De scherpe kostenreductie van zonne- en windenergie is te danken aan de uitstekende ondersteuning door de overheid (bv SDE+ subsidie; innovatiesubsidies; vergunningen en netaansluiting voor de tenders voor wind op zee); aan internationale ontwikkelingen die hebben tot geleid tot schaal en lagere kosten voor de ‘hardware’; en de inspanningen van de duurzame-energiesector die zich in Nederland rap heeft geprofessionaliseerd en bereid is om investeringen te doen met een bescheiden rendement. Dat is een mix waar ook muziek in zit voor andere sectoren en voor de andere technieken die we nodig hebben.
“Ondersneeuwen andere opties dreigt door kosteneffectiviteit zon en wind”
Zon en wind bieden dus ‘veel voor weinig’; een onweerstaanbare combinatie voor Nederlanders. Niet zo gek dat de elektriciteitstafel van het klimaatakkoord afspraken maakte die leiden tot 75% hernieuwbare elektriciteit in 2030. Met volop potentie om meer te doen, wanneer bijvoorbeeld de elektrificatie in industrie, mobiliteit en gebouwde omgeving verder aantrekken.
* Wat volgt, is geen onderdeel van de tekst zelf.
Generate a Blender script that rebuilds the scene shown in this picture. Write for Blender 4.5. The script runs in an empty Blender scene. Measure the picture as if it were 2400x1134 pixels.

Bijzonder is ook de afspraak dat het subsidietijdperk rap wordt verlaten: de laatste subsidieronde staat gepland voor 2025. Dit is een unieke afspraak in het ontwerp-klimaatakkoord; geen enkele sector is zover gegaan.
De kosteneffectiviteit van zon en wind blijkt ook uit de brief van minister Wiebes over de verbreding van de SDE+ subsidie. Daarin staat dat de subsidie voor ‘hernieuwbaar op land’ indicatief wordt begrensd op 35 twh. De kosteneffectiviteit is zo groot dat het andere opties dreigen onder te sneeuwen. Het is dus niet zo dat zon en wind bescherming nodig hebben tegen de prijsconcurrentie van andere technieken; de andere technieken worden hier beschermd tegen zon en wind.
“CO2-reductie in industrie dingt nog mee in SDE+”
In die brief staan ook de eerste indicaties voor het aanjagen van de vraag naar hernieuwbare elektriciteit. Nieuwe technieken die worden onderzocht voor opname in de SDE-subsidie zijn bijvoorbeeld warmtepompen in de industrie, elektrische boilers en waterstof (waar veel elektriciteit voor nodig is als het gaat om groene waterstof). Overigens maakt deze brief ook duidelijk dat de subsidieruimte van 550 miljoen voor de industrie is bestemd voor de nieuwe opties in de industrie, zoals CCS. De CO2-reductie in de industrie via hernieuwbare energie kan nog steeds meedingen in de ‘normale’ SDE+ regeling zoals we die al kennen.
De nieuwe opties in de SDE+ kunnen helpen bij de nieuwe uitdaging voor de verdere groei van zon en wind; namelijk het aanjagen van de vraag naar hernieuwbare elektriciteit. Vormen van CO2-beprijzing en normering kunnen die vraag op een andere manier aanjagen. Als die vraag er is, kan het aanbod volgen. Het is dus ook logisch dat het beleid zich daar op richt.
“Kostendaling vraagt hard werk en is van veel afhankelijk”
De kostendaling vraagt hard werk en is van veel factoren afhankelijk: van staalprijzen en rentetarieven tot de beschikbaarheid van gekwalificeerde werknemers, een soepel verloop van vergunningen en draagvlak in de omgeving. Maar spannender nog is de potentiële ‘opbrengstendaling’: wanneer die harder gaat dan de kostendaling blijft stimulans nodig. Anders is er nog steeds geen gezonde business case die investeringen uitlokt. Dat kan met name nodig zijn wanneer de (flexibele) elektriciteitsvraag geen gelijke tred houdt met de verdere toename van het variabele aanbod van zon en wind.
En natuurlijk, er is veel meer nodig dan zon en wind met elektrificatie. Maar zoals je ook merkt in een elektrische auto: die kan wel heel hard optrekken dus laten we dat in ieder geval doen.